What to do:
Your task is to print every entry below exactly as given.

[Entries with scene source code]

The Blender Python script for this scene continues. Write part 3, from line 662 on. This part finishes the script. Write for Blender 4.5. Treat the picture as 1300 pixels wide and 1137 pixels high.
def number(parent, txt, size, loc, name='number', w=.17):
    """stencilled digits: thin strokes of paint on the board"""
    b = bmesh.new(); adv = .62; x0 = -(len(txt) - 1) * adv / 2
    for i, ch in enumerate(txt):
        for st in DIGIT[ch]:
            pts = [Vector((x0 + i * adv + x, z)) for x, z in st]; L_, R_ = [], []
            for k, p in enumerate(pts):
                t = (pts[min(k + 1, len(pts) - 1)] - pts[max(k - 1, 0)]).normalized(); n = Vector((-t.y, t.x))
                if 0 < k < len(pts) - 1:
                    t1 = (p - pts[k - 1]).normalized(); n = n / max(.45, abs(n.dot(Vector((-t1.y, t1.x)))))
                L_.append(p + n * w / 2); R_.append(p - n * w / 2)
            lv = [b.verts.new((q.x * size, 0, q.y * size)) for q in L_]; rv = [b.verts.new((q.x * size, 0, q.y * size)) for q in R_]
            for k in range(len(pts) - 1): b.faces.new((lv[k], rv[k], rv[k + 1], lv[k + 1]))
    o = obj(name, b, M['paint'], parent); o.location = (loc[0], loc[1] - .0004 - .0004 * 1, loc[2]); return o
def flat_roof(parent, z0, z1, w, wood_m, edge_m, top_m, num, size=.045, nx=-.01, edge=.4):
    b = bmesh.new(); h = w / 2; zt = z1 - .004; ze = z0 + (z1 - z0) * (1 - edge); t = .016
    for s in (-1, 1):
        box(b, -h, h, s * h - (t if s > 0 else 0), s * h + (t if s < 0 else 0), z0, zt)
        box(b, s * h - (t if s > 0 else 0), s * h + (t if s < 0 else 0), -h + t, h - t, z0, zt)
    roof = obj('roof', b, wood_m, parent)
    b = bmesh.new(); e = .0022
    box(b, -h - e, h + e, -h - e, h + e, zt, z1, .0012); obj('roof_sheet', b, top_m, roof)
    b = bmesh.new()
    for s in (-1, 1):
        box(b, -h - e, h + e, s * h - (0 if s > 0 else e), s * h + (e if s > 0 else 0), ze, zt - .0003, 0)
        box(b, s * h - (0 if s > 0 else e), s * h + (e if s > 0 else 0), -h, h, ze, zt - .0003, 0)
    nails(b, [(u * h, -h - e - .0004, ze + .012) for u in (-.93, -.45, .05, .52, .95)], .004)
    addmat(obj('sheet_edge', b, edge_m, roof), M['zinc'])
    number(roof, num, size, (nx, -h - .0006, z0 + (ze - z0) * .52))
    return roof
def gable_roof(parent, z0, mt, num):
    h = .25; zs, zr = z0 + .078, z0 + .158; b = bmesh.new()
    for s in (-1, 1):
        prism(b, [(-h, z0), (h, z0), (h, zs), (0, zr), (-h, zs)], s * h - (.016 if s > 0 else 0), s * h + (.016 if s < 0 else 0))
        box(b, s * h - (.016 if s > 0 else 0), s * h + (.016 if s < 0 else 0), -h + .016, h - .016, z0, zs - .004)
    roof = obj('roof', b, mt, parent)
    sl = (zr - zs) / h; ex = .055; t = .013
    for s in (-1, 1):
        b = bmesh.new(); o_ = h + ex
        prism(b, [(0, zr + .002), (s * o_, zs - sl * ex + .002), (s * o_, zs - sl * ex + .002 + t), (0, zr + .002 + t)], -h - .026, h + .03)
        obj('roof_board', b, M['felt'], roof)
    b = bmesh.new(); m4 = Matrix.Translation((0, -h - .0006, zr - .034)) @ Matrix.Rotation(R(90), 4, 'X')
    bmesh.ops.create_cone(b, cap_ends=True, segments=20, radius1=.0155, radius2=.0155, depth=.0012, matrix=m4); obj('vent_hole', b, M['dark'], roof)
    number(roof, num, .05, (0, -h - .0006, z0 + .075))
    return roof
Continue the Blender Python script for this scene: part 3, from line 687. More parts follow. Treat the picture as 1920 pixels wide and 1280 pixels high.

The result:
The Blender Python script for this scene continues. Write part 3, from line 662 on. This part finishes the script. Write for Blender 4.5. Treat the picture as 1300 pixels wide and 1137 pixels high.
def number(parent, txt, size, loc, name='number', w=.17):
    """stencilled digits: thin strokes of paint on the board"""
    b = bmesh.new(); adv = .62; x0 = -(len(txt) - 1) * adv / 2
    for i, ch in enumerate(txt):
        for st in DIGIT[ch]:
            pts = [Vector((x0 + i * adv + x, z)) for x, z in st]; L_, R_ = [], []
            for k, p in enumerate(pts):
                t = (pts[min(k + 1, len(pts) - 1)] - pts[max(k - 1, 0)]).normalized(); n = Vector((-t.y, t.x))
                if 0 < k < len(pts) - 1:
                    t1 = (p - pts[k - 1]).normalized(); n = n / max(.45, abs(n.dot(Vector((-t1.y, t1.x)))))
                L_.append(p + n * w / 2); R_.append(p - n * w / 2)
            lv = [b.verts.new((q.x * size, 0, q.y * size)) for q in L_]; rv = [b.verts.new((q.x * size, 0, q.y * size)) for q in R_]
            for k in range(len(pts) - 1): b.faces.new((lv[k], rv[k], rv[k + 1], lv[k + 1]))
    o = obj(name, b, M['paint'], parent); o.location = (loc[0], loc[1] - .0004 - .0004 * 1, loc[2]); return o
def flat_roof(parent, z0, z1, w, wood_m, edge_m, top_m, num, size=.045, nx=-.01, edge=.4):
    b = bmesh.new(); h = w / 2; zt = z1 - .004; ze = z0 + (z1 - z0) * (1 - edge); t = .016
    for s in (-1, 1):
        box(b, -h, h, s * h - (t if s > 0 else 0), s * h + (t if s < 0 else 0), z0, zt)
        box(b, s * h - (t if s > 0 else 0), s * h + (t if s < 0 else 0), -h + t, h - t, z0, zt)
    roof = obj('roof', b, wood_m, parent)
    b = bmesh.new(); e = .0022
    box(b, -h - e, h + e, -h - e, h + e, zt, z1, .0012); obj('roof_sheet', b, top_m, roof)
    b = bmesh.new()
    for s in (-1, 1):
        box(b, -h - e, h + e, s * h - (0 if s > 0 else e), s * h + (e if s > 0 else 0), ze, zt - .0003, 0)
        box(b, s * h - (0 if s > 0 else e), s * h + (e if s > 0 else 0), -h, h, ze, zt - .0003, 0)
    nails(b, [(u * h, -h - e - .0004, ze + .012) for u in (-.93, -.45, .05, .52, .95)], .004)
    addmat(obj('sheet_edge', b, edge_m, roof), M['zinc'])
    number(roof, num, size, (nx, -h - .0006, z0 + (ze - z0) * .52))
    return roof
def gable_roof(parent, z0, mt, num):
    h = .25; zs, zr = z0 + .078, z0 + .158; b = bmesh.new()
    for s in (-1, 1):
        prism(b, [(-h, z0), (h, z0), (h, zs), (0, zr), (-h, zs)], s * h - (.016 if s > 0 else 0), s * h + (.016 if s < 0 else 0))
        box(b, s * h - (.016 if s > 0 else 0), s * h + (.016 if s < 0 else 0), -h + .016, h - .016, z0, zs - .004)
    roof = obj('roof', b, mt, parent)
    sl = (zr - zs) / h; ex = .055; t = .013
    for s in (-1, 1):
        b = bmesh.new(); o_ = h + ex
        prism(b, [(0, zr + .002), (s * o_, zs - sl * ex + .002), (s * o_, zs - sl * ex + .002 + t), (0, zr + .002 + t)], -h - .026, h + .03)
        obj('roof_board', b, M['felt'], roof)
    b = bmesh.new(); m4 = Matrix.Translation((0, -h - .0006, zr - .034)) @ Matrix.Rotation(R(90), 4, 'X')
    bmesh.ops.create_cone(b, cap_ends=True, segments=20, radius1=.0155, radius2=.0155, depth=.0012, matrix=m4); obj('vent_hole', b, M['dark'], roof)
    number(roof, num, .05, (0, -h - .0006, z0 + .075))
    return roof
Continue the Blender Python script for this scene: part 3, from line 687. More parts follow. Treat the picture as 1920 pixels wide and 1280 pixels high.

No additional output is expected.